§ **SHORT PROBLEM**: Reproduce each line of the material exactly, minus any picture.

§ **PROVIDED DATA**:
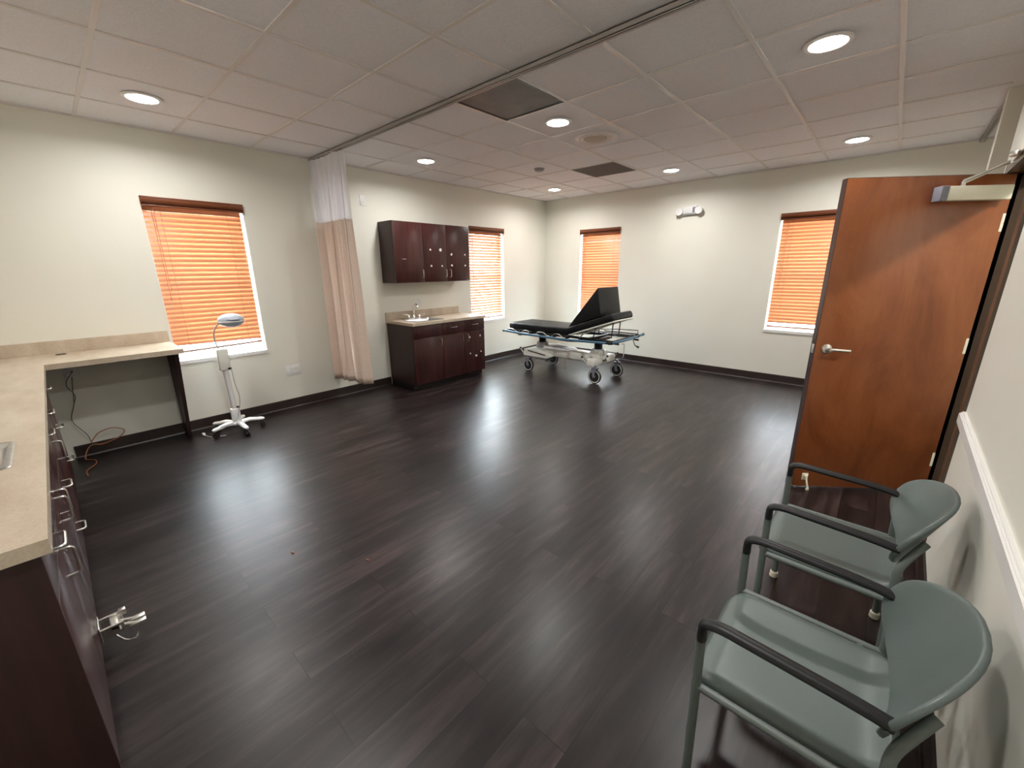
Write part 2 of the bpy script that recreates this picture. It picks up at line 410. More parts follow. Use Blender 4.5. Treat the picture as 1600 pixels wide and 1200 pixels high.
# ---------------------------------------------------------------- ceiling fittings
def make_light():
    root = empty('recessed_light', (0,0,H)); tag(root, None, 'ceiling light', 'round recessed ceiling lights')
    f = MB(); f.lathe([(.088,-.001),(.092,-.008),(.112,-.006),(.116,0),(.088,0)],(0,0,0)); f.build('trim_ring', M['white'], root)
    f = MB(); f.lathe([(.09,-.002),(.07,-.012),(.04,-.018),(.0,-.02)],(0,0,0)); f.build('lens', M['lamp'], root)
    return root
lamps = [((1,9),'lit recessed ceiling light nearest the far room corner, above the stretcher foot'),
 ((4,9),'lit recessed ceiling light in front of the back wall, left of the emergency light'),
 ((7,9),'lit recessed ceiling light nearest the top of the open door'),
 ((1,5),'lit recessed ceiling light above the hanging curtain and the wall cabinet'),
 ((4,5),'lit recessed ceiling light between the dark ceiling panel and the round diffuser'),
 ((7,5),'large bright recessed ceiling light at the upper right, nearest to the viewer'),
 ((1,1),'lit recessed ceiling light over the window with the floor lamp'),
 ((4,1),'recessed ceiling light cut off by the top edge, above the desk side of the track'),
 ((7,1),'recessed ceiling light overhead above the two green chairs')]
L0 = make_light()
def lampspot(i,j): return ((qx(i)+qx(i+1))/2, (py(j)+py(j-1))/2 )
for k,((i,j),lab) in enumerate(lamps):
    o = L0 if k == 0 else copy_tree(L0)
    x,y = lampspot(i,j); o.location = (x,y,H-.0055); o['label'] = lab
    ld = bpy.data.lights.new('lamp_light','AREA'); ld.shape='DISK'; ld.size=.16; ld.energy=5.6; ld.spread=R(165); ld.color=(1,.98,.95)
    lo = bpy.data.objects.new('lamp_light', ld); COL.objects.link(lo); lo.location=(x,y,H-.03)
o = copy_tree(L0); o.location=(6.3,-3.6,H-.0005); o['label']='added ceiling light, out of view in the hallway, brightening the door jamb'  # extra lamp added out of view so the door jamb is lit
ld = bpy.data.lights.new('lamp_light','AREA'); ld.shape='DISK'; ld.size=.16; ld.energy=10.5; ld.color=(1,.96,.91)  # disk source of the added hallway lamp
lo = bpy.data.objects.new('lamp_light', ld); COL.objects.link(lo); lo.location=(6.3,-3.6,H-.03)
def cell(i,j): return qx(i)+.013, qx(i+1)-.013, py(j)+.013, py(j+1)-.013
x0,x1,y0,y1 = cell(4,3)
root = empty('filter_panel', ((x0+x1)/2,(y0+y1)/2,H)); tag(root,'dark gray square ceiling panel beside the curtain track','ceiling panel')
w=(x1-x0)/2; h=(y1-y0)/2
f=MB(); f.box(-w,w,-h,h,-.002,.004); f.build('panel', M['filter'], root,0)
f=MB()
f.box(-w,w,-h,-h+.012,-.007,0);f.box(-w,w,h-.012,h,-.007,0);f.box(-w,-w+.012,-h,h,-.007,0);f.box(w-.012,w,-h,h,-.007,0)
f.build('panel_frame', M['black'], root,0)
x0,x1,y0,y1 = cell(3,7)
root = empty('return_grille', ((x0+x1)/2,(y0+y1)/2,H)); tag(root,'gray square perforated return grille in the ceiling near the back wall','vent')
w=(x1-x0)/2; h=(y1-y0)/2
f=MB(); f.box(-w,w,-h,h,-.003,.004)
for k in range(28):
    yy=-h+.02+k*(2*h-.04)/27; f.box(-w+.015,w-.015,yy-.003,yy+.003,-.008,-.002)
f.build('louvres', M['grille'], root,0)
f=MB(); f.box(-w,w,-h,-h+.012,-.009,0);f.box(-w,w,h-.012,h,-.009,0);f.box(-w,-w+.012,-h,h,-.009,0);f.box(w-.012,w,-h,h,-.009,0)
f.build('grille_frame', M['grille'], root,0)
root = empty('round_diffuser', (2.662,-2.70,H)); tag(root,'round white air diffuser in the middle of the ceiling','vent')
f=MB(); f.lathe([(.20,0),(.205,-.006),(.19,-.012),(.165,-.014),(.15,-.006)],(0,0,0)); f.lathe([(.145,-.004),(.14,-.012),(.12,-.016),(.11,-.006)],(0,0,0)); f.build('outer_ring', M['tee'], root)
f=MB(); f.lathe([(.105,0),(.10,-.02),(.07,-.026),(0,-.028)],(0,0,0)); f.build('center_disc', noisy('dusty_cream_disc',(.50,.44,.36),(.58,.52,.45),20,.6,0), root)
f=MB(); f.lathe([(.055,0),(.058,-.012),(.05,-.028),(.03,-.036),(0,-.037)],(0,0,0)); f.lathe([(.065,0),(.065,-.008),(.06,-.01)],(0,0,0))
o=f.build('smoke_detector', M['grayplastic'], None, loc=(1.50,-2.09,H)); tag(o,'small gray round smoke detector on the ceiling','smoke detector')

# curtain tracks
def track(pts, label):
    f=MB(); a,b2=pts
    if abs(a[0]-b2[0])>.5:
        f.box(a[0],b2[0],a[1]-.019,a[1]-.015,-.03,0); f.box(a[0],b2[0],a[1]+.015,a[1]+.019,-.03,0); f.box(a[0],b2[0],a[1]-.019,a[1]+.019,-.004,0)
        f.box(a[0],b2[0],a[1]-.019,a[1]-.006,-.03,-.027);f.box(a[0],b2[0],a[1]+.006,a[1]+.019,-.03,-.027)
    else:
        f.box(a[0]-.019,a[0]-.015,a[1],b2[1],-.03,0); f.box(a[0]+.015,a[0]+.019,a[1],b2[1],-.03,0); f.box(a[0]-.019,a[0]+.019,a[1],b2[1],-.004,0)
        f.box(a[0]-.019,a[0]-.006,a[1],b2[1],-.03,-.027);f.box(a[0]+.006,a[0]+.019,a[1],b2[1],-.03,-.027)
    o=f.build('curtain_track', mat('gray_anodised_track',(.50,.47,.46),.4,.3), None, 0, loc=(0,0,H-.006)); tag(o,label,'curtain track','ceiling curtain tracks')
track([(.0,-4.243),(5.33,-4.243)],'long curtain track crossing the whole ceiling, the tan curtain hangs from it')
track([(5.40,-1.54),(5.40,-.03)],'short curtain track on the ceiling behind the wall edge beside the door')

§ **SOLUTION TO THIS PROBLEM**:
Write part 2 of the bpy script that recreates this picture. It picks up at line 410. More parts follow. Use Blender 4.5. Treat the picture as 1600 pixels wide and 1200 pixels high.
# ---------------------------------------------------------------- ceiling fittings
def make_light():
    root = empty('recessed_light', (0,0,H)); tag(root, None, 'ceiling light', 'round recessed ceiling lights')
    f = MB(); f.lathe([(.088,-.001),(.092,-.008),(.112,-.006),(.116,0),(.088,0)],(0,0,0)); f.build('trim_ring', M['white'], root)
    f = MB(); f.lathe([(.09,-.002),(.07,-.012),(.04,-.018),(.0,-.02)],(0,0,0)); f.build('lens', M['lamp'], root)
    return root
lamps = [((1,9),'lit recessed ceiling light nearest the far room corner, above the stretcher foot'),
 ((4,9),'lit recessed ceiling light in front of the back wall, left of the emergency light'),
 ((7,9),'lit recessed ceiling light nearest the top of the open door'),
 ((1,5),'lit recessed ceiling light above the hanging curtain and the wall cabinet'),
 ((4,5),'lit recessed ceiling light between the dark ceiling panel and the round diffuser'),
 ((7,5),'large bright recessed ceiling light at the upper right, nearest to the viewer'),
 ((1,1),'lit recessed ceiling light over the window with the floor lamp'),
 ((4,1),'recessed ceiling light cut off by the top edge, above the desk side of the track'),
 ((7,1),'recessed ceiling light overhead above the two green chairs')]
L0 = make_light()
def lampspot(i,j): return ((qx(i)+qx(i+1))/2, (py(j)+py(j-1))/2 )
for k,((i,j),lab) in enumerate(lamps):
    o = L0 if k == 0 else copy_tree(L0)
    x,y = lampspot(i,j); o.location = (x,y,H-.0055); o['label'] = lab
    ld = bpy.data.lights.new('lamp_light','AREA'); ld.shape='DISK'; ld.size=.16; ld.energy=5.6; ld.spread=R(165); ld.color=(1,.98,.95)
    lo = bpy.data.objects.new('lamp_light', ld); COL.objects.link(lo); lo.location=(x,y,H-.03)
o = copy_tree(L0); o.location=(6.3,-3.6,H-.0005); o['label']='added ceiling light, out of view in the hallway, brightening the door jamb'  # extra lamp added out of view so the door jamb is lit
ld = bpy.data.lights.new('lamp_light','AREA'); ld.shape='DISK'; ld.size=.16; ld.energy=10.5; ld.color=(1,.96,.91)  # disk source of the added hallway lamp
lo = bpy.data.objects.new('lamp_light', ld); COL.objects.link(lo); lo.location=(6.3,-3.6,H-.03)
def cell(i,j): return qx(i)+.013, qx(i+1)-.013, py(j)+.013, py(j+1)-.013
x0,x1,y0,y1 = cell(4,3)
root = empty('filter_panel', ((x0+x1)/2,(y0+y1)/2,H)); tag(root,'dark gray square ceiling panel beside the curtain track','ceiling panel')
w=(x1-x0)/2; h=(y1-y0)/2
f=MB(); f.box(-w,w,-h,h,-.002,.004); f.build('panel', M['filter'], root,0)
f=MB()
f.box(-w,w,-h,-h+.012,-.007,0);f.box(-w,w,h-.012,h,-.007,0);f.box(-w,-w+.012,-h,h,-.007,0);f.box(w-.012,w,-h,h,-.007,0)
f.build('panel_frame', M['black'], root,0)
x0,x1,y0,y1 = cell(3,7)
root = empty('return_grille', ((x0+x1)/2,(y0+y1)/2,H)); tag(root,'gray square perforated return grille in the ceiling near the back wall','vent')
w=(x1-x0)/2; h=(y1-y0)/2
f=MB(); f.box(-w,w,-h,h,-.003,.004)
for k in range(28):
    yy=-h+.02+k*(2*h-.04)/27; f.box(-w+.015,w-.015,yy-.003,yy+.003,-.008,-.002)
f.build('louvres', M['grille'], root,0)
f=MB(); f.box(-w,w,-h,-h+.012,-.009,0);f.box(-w,w,h-.012,h,-.009,0);f.box(-w,-w+.012,-h,h,-.009,0);f.box(w-.012,w,-h,h,-.009,0)
f.build('grille_frame', M['grille'], root,0)
root = empty('round_diffuser', (2.662,-2.70,H)); tag(root,'round white air diffuser in the middle of the ceiling','vent')
f=MB(); f.lathe([(.20,0),(.205,-.006),(.19,-.012),(.165,-.014),(.15,-.006)],(0,0,0)); f.lathe([(.145,-.004),(.14,-.012),(.12,-.016),(.11,-.006)],(0,0,0)); f.build('outer_ring', M['tee'], root)
f=MB(); f.lathe([(.105,0),(.10,-.02),(.07,-.026),(0,-.028)],(0,0,0)); f.build('center_disc', noisy('dusty_cream_disc',(.50,.44,.36),(.58,.52,.45),20,.6,0), root)
f=MB(); f.lathe([(.055,0),(.058,-.012),(.05,-.028),(.03,-.036),(0,-.037)],(0,0,0)); f.lathe([(.065,0),(.065,-.008),(.06,-.01)],(0,0,0))
o=f.build('smoke_detector', M['grayplastic'], None, loc=(1.50,-2.09,H)); tag(o,'small gray round smoke detector on the ceiling','smoke detector')

# curtain tracks
def track(pts, label):
    f=MB(); a,b2=pts
    if abs(a[0]-b2[0])>.5:
        f.box(a[0],b2[0],a[1]-.019,a[1]-.015,-.03,0); f.box(a[0],b2[0],a[1]+.015,a[1]+.019,-.03,0); f.box(a[0],b2[0],a[1]-.019,a[1]+.019,-.004,0)
        f.box(a[0],b2[0],a[1]-.019,a[1]-.006,-.03,-.027);f.box(a[0],b2[0],a[1]+.006,a[1]+.019,-.03,-.027)
    else:
        f.box(a[0]-.019,a[0]-.015,a[1],b2[1],-.03,0); f.box(a[0]+.015,a[0]+.019,a[1],b2[1],-.03,0); f.box(a[0]-.019,a[0]+.019,a[1],b2[1],-.004,0)
        f.box(a[0]-.019,a[0]-.006,a[1],b2[1],-.03,-.027);f.box(a[0]+.006,a[0]+.019,a[1],b2[1],-.03,-.027)
    o=f.build('curtain_track', mat('gray_anodised_track',(.50,.47,.46),.4,.3), None, 0, loc=(0,0,H-.006)); tag(o,label,'curtain track','ceiling curtain tracks')
track([(.0,-4.243),(5.33,-4.243)],'long curtain track crossing the whole ceiling, the tan curtain hangs from it')
track([(5.40,-1.54),(5.40,-.03)],'short curtain track on the ceiling behind the wall edge beside the door')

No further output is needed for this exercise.